▶ **Task brief**:
Return every line of the material exactly.

──────────────────────────────

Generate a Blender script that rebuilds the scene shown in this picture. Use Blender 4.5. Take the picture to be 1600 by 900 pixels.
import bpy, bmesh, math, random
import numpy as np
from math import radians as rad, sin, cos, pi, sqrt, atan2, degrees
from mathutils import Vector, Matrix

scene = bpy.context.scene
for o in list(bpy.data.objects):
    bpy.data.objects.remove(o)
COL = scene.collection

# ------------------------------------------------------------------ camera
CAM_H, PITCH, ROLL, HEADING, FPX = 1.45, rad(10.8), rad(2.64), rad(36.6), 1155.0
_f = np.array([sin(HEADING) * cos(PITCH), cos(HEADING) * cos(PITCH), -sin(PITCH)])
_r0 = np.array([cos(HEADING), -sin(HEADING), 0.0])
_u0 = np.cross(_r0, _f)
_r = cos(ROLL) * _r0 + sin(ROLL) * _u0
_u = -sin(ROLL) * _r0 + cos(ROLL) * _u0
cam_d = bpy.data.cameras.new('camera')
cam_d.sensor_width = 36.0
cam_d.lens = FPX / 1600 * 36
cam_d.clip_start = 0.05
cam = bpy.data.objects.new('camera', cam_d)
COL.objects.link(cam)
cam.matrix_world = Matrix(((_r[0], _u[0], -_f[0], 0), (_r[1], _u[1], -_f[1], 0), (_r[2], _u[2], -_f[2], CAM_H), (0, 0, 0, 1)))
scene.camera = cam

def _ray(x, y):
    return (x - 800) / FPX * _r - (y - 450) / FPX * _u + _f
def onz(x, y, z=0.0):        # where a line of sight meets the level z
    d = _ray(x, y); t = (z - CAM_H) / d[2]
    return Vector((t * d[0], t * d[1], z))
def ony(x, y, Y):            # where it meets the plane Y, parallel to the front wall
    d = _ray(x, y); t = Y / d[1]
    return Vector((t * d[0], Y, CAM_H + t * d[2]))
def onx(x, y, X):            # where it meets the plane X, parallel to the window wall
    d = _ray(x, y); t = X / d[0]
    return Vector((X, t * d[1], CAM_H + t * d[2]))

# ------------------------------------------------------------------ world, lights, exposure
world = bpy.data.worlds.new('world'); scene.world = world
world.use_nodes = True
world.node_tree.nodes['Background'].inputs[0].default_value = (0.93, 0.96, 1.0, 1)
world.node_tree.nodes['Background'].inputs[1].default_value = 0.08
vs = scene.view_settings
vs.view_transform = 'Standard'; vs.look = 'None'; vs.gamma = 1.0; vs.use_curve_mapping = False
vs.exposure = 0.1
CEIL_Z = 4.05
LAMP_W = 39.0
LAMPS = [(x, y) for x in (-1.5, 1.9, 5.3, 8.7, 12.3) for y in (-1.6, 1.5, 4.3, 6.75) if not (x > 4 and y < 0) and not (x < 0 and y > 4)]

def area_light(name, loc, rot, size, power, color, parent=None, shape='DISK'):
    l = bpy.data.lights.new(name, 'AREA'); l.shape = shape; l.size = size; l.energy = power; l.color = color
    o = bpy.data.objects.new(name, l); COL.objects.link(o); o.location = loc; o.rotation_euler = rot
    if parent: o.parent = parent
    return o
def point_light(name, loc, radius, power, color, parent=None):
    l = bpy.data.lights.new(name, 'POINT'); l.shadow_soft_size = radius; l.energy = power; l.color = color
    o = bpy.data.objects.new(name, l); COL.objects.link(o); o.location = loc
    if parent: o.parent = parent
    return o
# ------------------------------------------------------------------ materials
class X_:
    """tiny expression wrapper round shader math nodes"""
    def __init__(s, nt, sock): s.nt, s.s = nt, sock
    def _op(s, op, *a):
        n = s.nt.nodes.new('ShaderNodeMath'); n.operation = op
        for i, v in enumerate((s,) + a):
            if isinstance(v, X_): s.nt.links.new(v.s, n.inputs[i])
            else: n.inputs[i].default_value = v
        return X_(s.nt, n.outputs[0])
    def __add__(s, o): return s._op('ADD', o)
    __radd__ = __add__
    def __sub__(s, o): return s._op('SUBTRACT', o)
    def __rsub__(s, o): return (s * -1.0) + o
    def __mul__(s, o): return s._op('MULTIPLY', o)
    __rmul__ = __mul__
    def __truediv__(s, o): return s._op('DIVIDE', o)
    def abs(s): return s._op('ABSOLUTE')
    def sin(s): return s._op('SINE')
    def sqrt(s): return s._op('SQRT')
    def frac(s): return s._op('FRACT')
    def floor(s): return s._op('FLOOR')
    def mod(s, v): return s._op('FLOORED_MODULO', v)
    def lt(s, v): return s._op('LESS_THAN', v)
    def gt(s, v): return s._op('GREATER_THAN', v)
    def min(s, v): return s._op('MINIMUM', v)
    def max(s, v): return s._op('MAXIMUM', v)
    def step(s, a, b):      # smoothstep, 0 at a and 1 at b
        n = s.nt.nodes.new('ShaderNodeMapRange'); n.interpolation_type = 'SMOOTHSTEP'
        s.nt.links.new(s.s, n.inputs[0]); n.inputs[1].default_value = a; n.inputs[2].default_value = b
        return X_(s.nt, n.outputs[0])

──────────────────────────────

▶ **Expected output**:
Generate a Blender script that rebuilds the scene shown in this picture. Use Blender 4.5. Take the picture to be 1600 by 900 pixels.
import bpy, bmesh, math, random
import numpy as np
from math import radians as rad, sin, cos, pi, sqrt, atan2, degrees
from mathutils import Vector, Matrix

scene = bpy.context.scene
for o in list(bpy.data.objects):
    bpy.data.objects.remove(o)
COL = scene.collection

# ------------------------------------------------------------------ camera
CAM_H, PITCH, ROLL, HEADING, FPX = 1.45, rad(10.8), rad(2.64), rad(36.6), 1155.0
_f = np.array([sin(HEADING) * cos(PITCH), cos(HEADING) * cos(PITCH), -sin(PITCH)])
_r0 = np.array([cos(HEADING), -sin(HEADING), 0.0])
_u0 = np.cross(_r0, _f)
_r = cos(ROLL) * _r0 + sin(ROLL) * _u0
_u = -sin(ROLL) * _r0 + cos(ROLL) * _u0
cam_d = bpy.data.cameras.new('camera')
cam_d.sensor_width = 36.0
cam_d.lens = FPX / 1600 * 36
cam_d.clip_start = 0.05
cam = bpy.data.objects.new('camera', cam_d)
COL.objects.link(cam)
cam.matrix_world = Matrix(((_r[0], _u[0], -_f[0], 0), (_r[1], _u[1], -_f[1], 0), (_r[2], _u[2], -_f[2], CAM_H), (0, 0, 0, 1)))
scene.camera = cam

def _ray(x, y):
    return (x - 800) / FPX * _r - (y - 450) / FPX * _u + _f
def onz(x, y, z=0.0):        # where a line of sight meets the level z
    d = _ray(x, y); t = (z - CAM_H) / d[2]
    return Vector((t * d[0], t * d[1], z))
def ony(x, y, Y):            # where it meets the plane Y, parallel to the front wall
    d = _ray(x, y); t = Y / d[1]
    return Vector((t * d[0], Y, CAM_H + t * d[2]))
def onx(x, y, X):            # where it meets the plane X, parallel to the window wall
    d = _ray(x, y); t = X / d[0]
    return Vector((X, t * d[1], CAM_H + t * d[2]))

# ------------------------------------------------------------------ world, lights, exposure
world = bpy.data.worlds.new('world'); scene.world = world
world.use_nodes = True
world.node_tree.nodes['Background'].inputs[0].default_value = (0.93, 0.96, 1.0, 1)
world.node_tree.nodes['Background'].inputs[1].default_value = 0.08
vs = scene.view_settings
vs.view_transform = 'Standard'; vs.look = 'None'; vs.gamma = 1.0; vs.use_curve_mapping = False
vs.exposure = 0.1
CEIL_Z = 4.05
LAMP_W = 39.0
LAMPS = [(x, y) for x in (-1.5, 1.9, 5.3, 8.7, 12.3) for y in (-1.6, 1.5, 4.3, 6.75) if not (x > 4 and y < 0) and not (x < 0 and y > 4)]

def area_light(name, loc, rot, size, power, color, parent=None, shape='DISK'):
    l = bpy.data.lights.new(name, 'AREA'); l.shape = shape; l.size = size; l.energy = power; l.color = color
    o = bpy.data.objects.new(name, l); COL.objects.link(o); o.location = loc; o.rotation_euler = rot
    if parent: o.parent = parent
    return o
def point_light(name, loc, radius, power, color, parent=None):
    l = bpy.data.lights.new(name, 'POINT'); l.shadow_soft_size = radius; l.energy = power; l.color = color
    o = bpy.data.objects.new(name, l); COL.objects.link(o); o.location = loc
    if parent: o.parent = parent
    return o
# ------------------------------------------------------------------ materials
class X_:
    """tiny expression wrapper round shader math nodes"""
    def __init__(s, nt, sock): s.nt, s.s = nt, sock
    def _op(s, op, *a):
        n = s.nt.nodes.new('ShaderNodeMath'); n.operation = op
        for i, v in enumerate((s,) + a):
            if isinstance(v, X_): s.nt.links.new(v.s, n.inputs[i])
            else: n.inputs[i].default_value = v
        return X_(s.nt, n.outputs[0])
    def __add__(s, o): return s._op('ADD', o)
    __radd__ = __add__
    def __sub__(s, o): return s._op('SUBTRACT', o)
    def __rsub__(s, o): return (s * -1.0) + o
    def __mul__(s, o): return s._op('MULTIPLY', o)
    __rmul__ = __mul__
    def __truediv__(s, o): return s._op('DIVIDE', o)
    def abs(s): return s._op('ABSOLUTE')
    def sin(s): return s._op('SINE')
    def sqrt(s): return s._op('SQRT')
    def frac(s): return s._op('FRACT')
    def floor(s): return s._op('FLOOR')
    def mod(s, v): return s._op('FLOORED_MODULO', v)
    def lt(s, v): return s._op('LESS_THAN', v)
    def gt(s, v): return s._op('GREATER_THAN', v)
    def min(s, v): return s._op('MINIMUM', v)
    def max(s, v): return s._op('MAXIMUM', v)
    def step(s, a, b):      # smoothstep, 0 at a and 1 at b
        n = s.nt.nodes.new('ShaderNodeMapRange'); n.interpolation_type = 'SMOOTHSTEP'
        s.nt.links.new(s.s, n.inputs[0]); n.inputs[1].default_value = a; n.inputs[2].default_value = b
        return X_(s.nt, n.outputs[0])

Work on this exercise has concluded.